─── Input data ───
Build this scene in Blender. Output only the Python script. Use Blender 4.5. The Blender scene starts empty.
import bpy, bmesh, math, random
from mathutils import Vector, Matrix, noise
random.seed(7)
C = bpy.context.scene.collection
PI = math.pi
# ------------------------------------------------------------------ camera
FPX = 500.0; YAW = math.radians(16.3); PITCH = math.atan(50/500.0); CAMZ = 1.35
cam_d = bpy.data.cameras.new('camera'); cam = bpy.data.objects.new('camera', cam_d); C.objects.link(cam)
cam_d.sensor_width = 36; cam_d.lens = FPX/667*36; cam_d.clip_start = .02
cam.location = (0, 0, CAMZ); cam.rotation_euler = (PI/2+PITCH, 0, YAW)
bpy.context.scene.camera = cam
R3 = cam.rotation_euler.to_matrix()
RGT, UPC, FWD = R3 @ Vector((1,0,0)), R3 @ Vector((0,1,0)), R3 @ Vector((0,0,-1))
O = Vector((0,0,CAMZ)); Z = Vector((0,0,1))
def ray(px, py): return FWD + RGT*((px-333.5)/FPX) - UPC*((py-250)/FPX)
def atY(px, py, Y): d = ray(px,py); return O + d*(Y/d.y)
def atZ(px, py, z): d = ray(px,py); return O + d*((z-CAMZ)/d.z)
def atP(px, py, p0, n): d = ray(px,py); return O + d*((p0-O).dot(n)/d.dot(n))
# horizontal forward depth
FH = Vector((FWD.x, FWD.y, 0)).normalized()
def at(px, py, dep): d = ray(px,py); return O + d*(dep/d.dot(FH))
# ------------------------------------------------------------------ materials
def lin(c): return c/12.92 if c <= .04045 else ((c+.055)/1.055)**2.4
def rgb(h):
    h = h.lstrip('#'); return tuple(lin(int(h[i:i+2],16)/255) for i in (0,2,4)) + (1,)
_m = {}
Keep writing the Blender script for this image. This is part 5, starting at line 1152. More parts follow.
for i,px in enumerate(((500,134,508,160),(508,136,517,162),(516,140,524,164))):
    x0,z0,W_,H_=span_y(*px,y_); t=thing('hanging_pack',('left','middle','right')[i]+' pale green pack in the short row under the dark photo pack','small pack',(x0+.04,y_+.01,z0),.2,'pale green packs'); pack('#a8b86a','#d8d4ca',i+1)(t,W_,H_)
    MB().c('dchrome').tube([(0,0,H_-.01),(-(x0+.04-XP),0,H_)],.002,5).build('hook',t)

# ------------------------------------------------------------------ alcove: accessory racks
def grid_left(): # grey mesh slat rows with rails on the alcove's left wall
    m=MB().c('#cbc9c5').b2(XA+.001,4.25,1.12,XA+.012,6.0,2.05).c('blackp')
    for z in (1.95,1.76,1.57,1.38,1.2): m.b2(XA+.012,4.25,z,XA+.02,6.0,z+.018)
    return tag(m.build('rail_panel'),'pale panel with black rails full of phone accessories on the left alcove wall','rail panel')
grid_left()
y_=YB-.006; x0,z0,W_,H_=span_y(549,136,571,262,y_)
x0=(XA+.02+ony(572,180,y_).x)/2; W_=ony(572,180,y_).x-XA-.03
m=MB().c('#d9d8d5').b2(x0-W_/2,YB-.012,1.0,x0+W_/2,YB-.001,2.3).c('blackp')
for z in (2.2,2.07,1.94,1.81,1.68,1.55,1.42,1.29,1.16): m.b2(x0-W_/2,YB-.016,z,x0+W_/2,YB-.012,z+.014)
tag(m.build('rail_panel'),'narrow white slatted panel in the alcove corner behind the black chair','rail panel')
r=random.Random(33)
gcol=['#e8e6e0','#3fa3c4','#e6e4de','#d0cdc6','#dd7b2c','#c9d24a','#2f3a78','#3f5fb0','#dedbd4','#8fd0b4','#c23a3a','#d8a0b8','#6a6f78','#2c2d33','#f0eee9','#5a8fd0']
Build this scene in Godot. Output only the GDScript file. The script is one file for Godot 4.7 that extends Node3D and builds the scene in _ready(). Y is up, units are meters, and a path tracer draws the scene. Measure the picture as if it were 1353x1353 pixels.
───
* **Objective**
Restate the whole of the material exactly.

* **Solution for this task**
Build this scene in Blender. Output only the Python script. Use Blender 4.5. The Blender scene starts empty.
import bpy, bmesh, math, random
from mathutils import Vector, Matrix, noise
random.seed(7)
C = bpy.context.scene.collection
PI = math.pi
# ------------------------------------------------------------------ camera
FPX = 500.0; YAW = math.radians(16.3); PITCH = math.atan(50/500.0); CAMZ = 1.35
cam_d = bpy.data.cameras.new('camera'); cam = bpy.data.objects.new('camera', cam_d); C.objects.link(cam)
cam_d.sensor_width = 36; cam_d.lens = FPX/667*36; cam_d.clip_start = .02
cam.location = (0, 0, CAMZ); cam.rotation_euler = (PI/2+PITCH, 0, YAW)
bpy.context.scene.camera = cam
R3 = cam.rotation_euler.to_matrix()
RGT, UPC, FWD = R3 @ Vector((1,0,0)), R3 @ Vector((0,1,0)), R3 @ Vector((0,0,-1))
O = Vector((0,0,CAMZ)); Z = Vector((0,0,1))
def ray(px, py): return FWD + RGT*((px-333.5)/FPX) - UPC*((py-250)/FPX)
def atY(px, py, Y): d = ray(px,py); return O + d*(Y/d.y)
def atZ(px, py, z): d = ray(px,py); return O + d*((z-CAMZ)/d.z)
def atP(px, py, p0, n): d = ray(px,py); return O + d*((p0-O).dot(n)/d.dot(n))
# horizontal forward depth
FH = Vector((FWD.x, FWD.y, 0)).normalized()
def at(px, py, dep): d = ray(px,py); return O + d*(dep/d.dot(FH))
# ------------------------------------------------------------------ materials
def lin(c): return c/12.92 if c <= .04045 else ((c+.055)/1.055)**2.4
def rgb(h):
    h = h.lstrip('#'); return tuple(lin(int(h[i:i+2],16)/255) for i in (0,2,4)) + (1,)
_m = {}
Keep writing the Blender script for this image. This is part 5, starting at line 1152. More parts follow.
for i,px in enumerate(((500,134,508,160),(508,136,517,162),(516,140,524,164))):
    x0,z0,W_,H_=span_y(*px,y_); t=thing('hanging_pack',('left','middle','right')[i]+' pale green pack in the short row under the dark photo pack','small pack',(x0+.04,y_+.01,z0),.2,'pale green packs'); pack('#a8b86a','#d8d4ca',i+1)(t,W_,H_)
    MB().c('dchrome').tube([(0,0,H_-.01),(-(x0+.04-XP),0,H_)],.002,5).build('hook',t)

# ------------------------------------------------------------------ alcove: accessory racks
def grid_left(): # grey mesh slat rows with rails on the alcove's left wall
    m=MB().c('#cbc9c5').b2(XA+.001,4.25,1.12,XA+.012,6.0,2.05).c('blackp')
    for z in (1.95,1.76,1.57,1.38,1.2): m.b2(XA+.012,4.25,z,XA+.02,6.0,z+.018)
    return tag(m.build('rail_panel'),'pale panel with black rails full of phone accessories on the left alcove wall','rail panel')
grid_left()
y_=YB-.006; x0,z0,W_,H_=span_y(549,136,571,262,y_)
x0=(XA+.02+ony(572,180,y_).x)/2; W_=ony(572,180,y_).x-XA-.03
m=MB().c('#d9d8d5').b2(x0-W_/2,YB-.012,1.0,x0+W_/2,YB-.001,2.3).c('blackp')
for z in (2.2,2.07,1.94,1.81,1.68,1.55,1.42,1.29,1.16): m.b2(x0-W_/2,YB-.016,z,x0+W_/2,YB-.012,z+.014)
tag(m.build('rail_panel'),'narrow white slatted panel in the alcove corner behind the black chair','rail panel')
r=random.Random(33)
gcol=['#e8e6e0','#3fa3c4','#e6e4de','#d0cdc6','#dd7b2c','#c9d24a','#2f3a78','#3f5fb0','#dedbd4','#8fd0b4','#c23a3a','#d8a0b8','#6a6f78','#2c2d33','#f0eee9','#5a8fd0']
Build this scene in Godot. Output only the GDScript file. The script is one file for Godot 4.7 that extends Node3D and builds the scene in _ready(). Y is up, units are meters, and a path tracer draws the scene. Measure the picture as if it were 1353x1353 pixels.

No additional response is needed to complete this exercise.